Her insan için doğumdan itibaren geçirdiği evrelerin en önemlisi herhalde çocukluğudur. Bu evrede sonraki yaşamın nasıl şekilleneceği bu dönemde oluşan kişilik ile doğrudan ilgilidir. Çocuğun sağlıklı kişilik geliştirmesinde güvenli ve destekleyici aile ortamı önemli bir yer tuttuğunu biliyoruz. Ancak maalesef ki her çocuk her zaman sağlıklı bir aile ortamında büyüme ve gelişme imkanına sahip olamıyor.
Sosyo-ekonomik yoksunluk, ebeveyn kaybı, boşanma, kötü muamele ve ihmal gibi nedenlerle ailesinden ve sosyal çevresinden ayrılmak zorunda kalan çocuklar bulunuyor. Korunmaya muhtaç çocuk olarak nitelendirilen bu çocukları devlet himaye ederek psikososyal açıdan iyi olma hallerini korumaya çalışıyor.
Malumdur ki korumaya muhtaç çocuklara bakım hizmeti veren kurumlar maddi imkan açısından son derece donanımlı olsa da ailenin yerini tutması mümkün değildir. Korunmaya muhtaç çocuklara bakım hizmete sunarken onların psikososyal özelliklerine ve ihtiyaçları dikkate almak hem hizmet sunumuna kolaylaştıracak ve hem de çocukların geleceğe güvenle hazırlanmasını sağlayacaktır.
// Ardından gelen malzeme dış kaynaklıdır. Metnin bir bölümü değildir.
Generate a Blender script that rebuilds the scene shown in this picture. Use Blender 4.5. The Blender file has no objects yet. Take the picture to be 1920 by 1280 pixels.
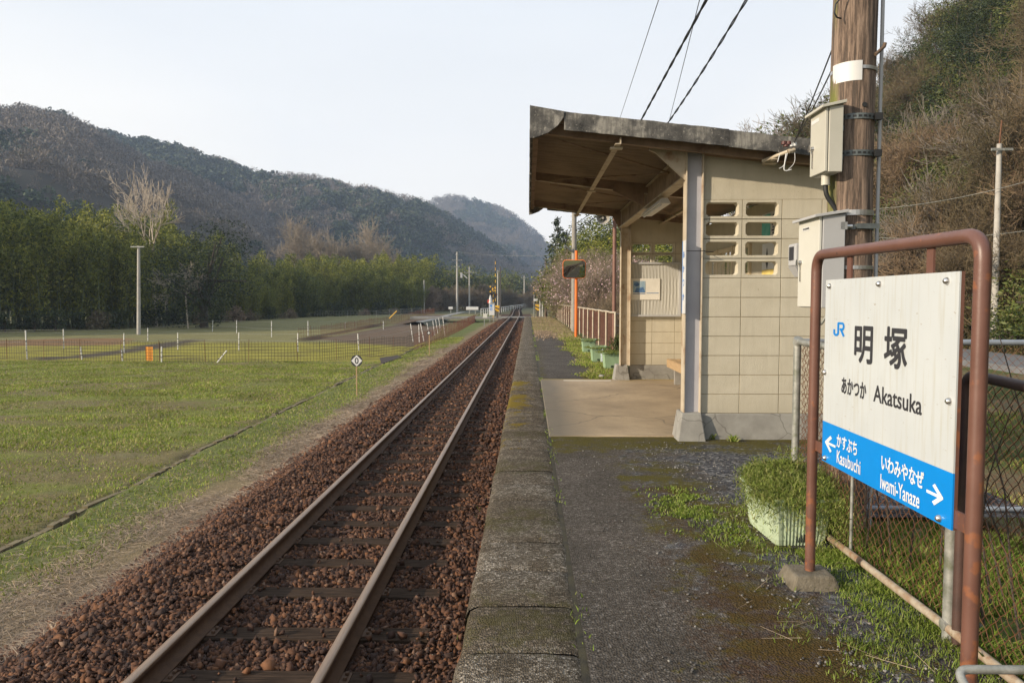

Korunmaya muhtaç çocuklara yönelik hizmetlerde güven ilişkisi geliştirebilmek için hak temelli bir yaklaşımla ihtiyaçlarını zamanında giderilmesi önemlidir. Kurum çalışanlarının çocukla kuracağı ilişkinin sağlıklı olabilmesi için çocuğun içinde bulunduğu gelişim dönemine göre sorun ve ihtiyaçların doğru tespit edilmesi gerekiyor. Bu da korunmaya muhtaç çocukların psikososyal yapılarını bilmekle mümkündür. Genel anlamda çizilen bu çerçevenin kişi bazlı yaşanmışlıklarına da inerek yeni pozisyonlar belirlemek yerinde olacaktır. Bu alandaki hizmetlerin daha iyi seviyelere gelmesi için hem toplum hem de devlet olarak daha fazla çalışmalıyız.